Don’t feel sad, Tamaki. I’m sure someone out there will appreciate your slightly strange ways! (maybe)
The best thing about kure-nai has got to be the writing/timing. Matsuo Kou is amazing, and he’s fast entering into my league of Favorite Directors. He’s nailed both the writing (although the scripts are sometimes done by other staffers), but perhaps more importantly, he’s quite good at the most important part of good storytelling: timing. The age-old joke that goes “What’s the most important element to comedy?” “I don’t know, what is th–” “TIMING!” (which is an amazing joke) is both supremely rewarding when pulled off effectively (as Matsuo does in kure-nai) but, as I’ve found in trying to actually tell this joke to people, it’s practically impossible to get right. Granted, it’s partially the job of the voice actors to get the timing down right, but it’s also Matsuo’s job to get them to get the timing the way he wants.

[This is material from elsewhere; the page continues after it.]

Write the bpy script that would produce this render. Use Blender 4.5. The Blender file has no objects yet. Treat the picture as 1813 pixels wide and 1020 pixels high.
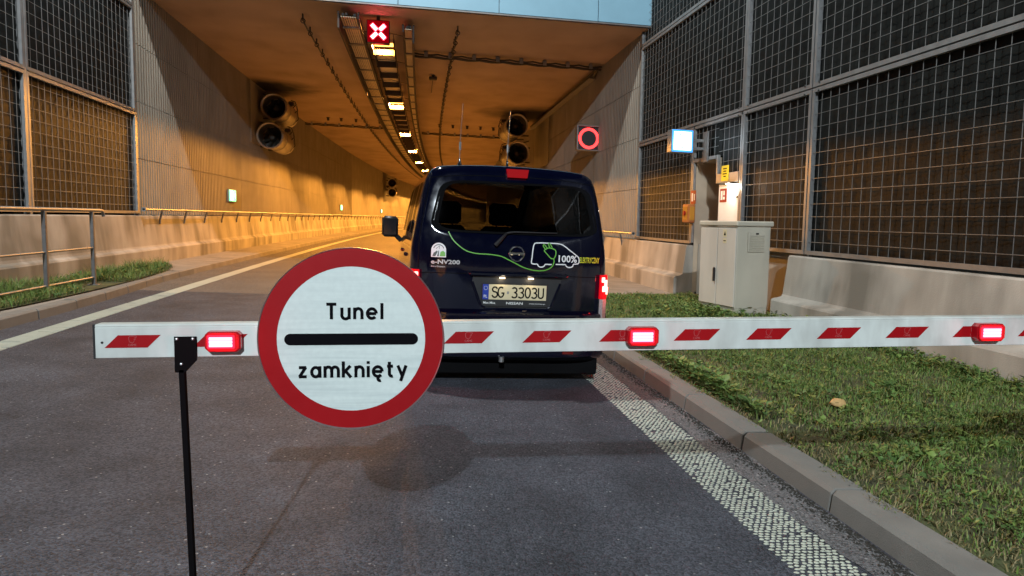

The moments of comedy, however, don’t necessarily overshadow the more serious content. I think the scene in 7 with Tamaki being confronted with her (now ex-)boyfriend while dragging Murasaki around campus is perhaps the best example of this, as well as being a quite harsh gaze into Tamaki’s quite perplexing personality. The moments leading up to this were jovial and humorous, with Tamaki pointing out the flaws in the relationships of everyone in the plaza, even (and especailly) the ones she didn’t know personally. As soon as her boyfriend shows up (I don’t think they even mentioned his name) the scene starts shifting from the comic to the dramatic as it’s revealed that Tamaki, for all her ability to see the flaws in the relationships around her, still can’t seem to see the flaws in her own. I don’t know exactly where, how, or when Tamaki met up with this mysteruous phantom boyfriend of hers (the fact that she had one was a surprise to me), but it was quite clear that Tamaki, for all of her carefree attitude, still is affected strongly by negative reactions. She describes herself as a strong woman, but how strong is she really? And does strength come with a price?
Tamaki certainly seems to be independent and unreliant upon others on the surface (even if she’s fairly lazy, if she’s been skipping class to sit around and do nothing with Murasaki all this time), but this seems to be a facade if something as seemingly trifling for a proper strong-willed independent woman to suffer crippling, if momentary, depression over the loss of a boyfriend (apparently made tragic not by the fact that they broke up, but by the fact that she didn’t break up with him). Is Tamaki truly “strong” then? Perhaps yes, perhaps no; more likely she’s like everyone else and strong in some areas and weak in another. One doesn’t necessarily have to be “flawless” to be “strong”, so, technically, the test to see if Tamaki is strong or not is to see whether or not she bounces back from this rather abrupt change in situation. True strength (and true womanliness, or manliness, or neuterliness, or whatever) comes not from not feeling or even demonstrating pain or suffering, but, rather, from rising up from it. Even the strongest among us cry at times (unless they’ve been replaced by those aliens from Parasyte), but it’s all in how you handle it, and less how you display it.
At any rate, Tamaki is a wonderfully fun character, in both positive and negative moods (I spent much of the first part of the episode laughing at her sardonic way of pointing out things). And (as always) Murasaki continues to be a bundle of adorable, if totally clueless, joy (“You like me, right? That’s why you became a lolicon!”). And, generally, when I’m as impressed by a series as I am at the moment, at this juncture, I have full confidence that the series will end every bit as good as it started.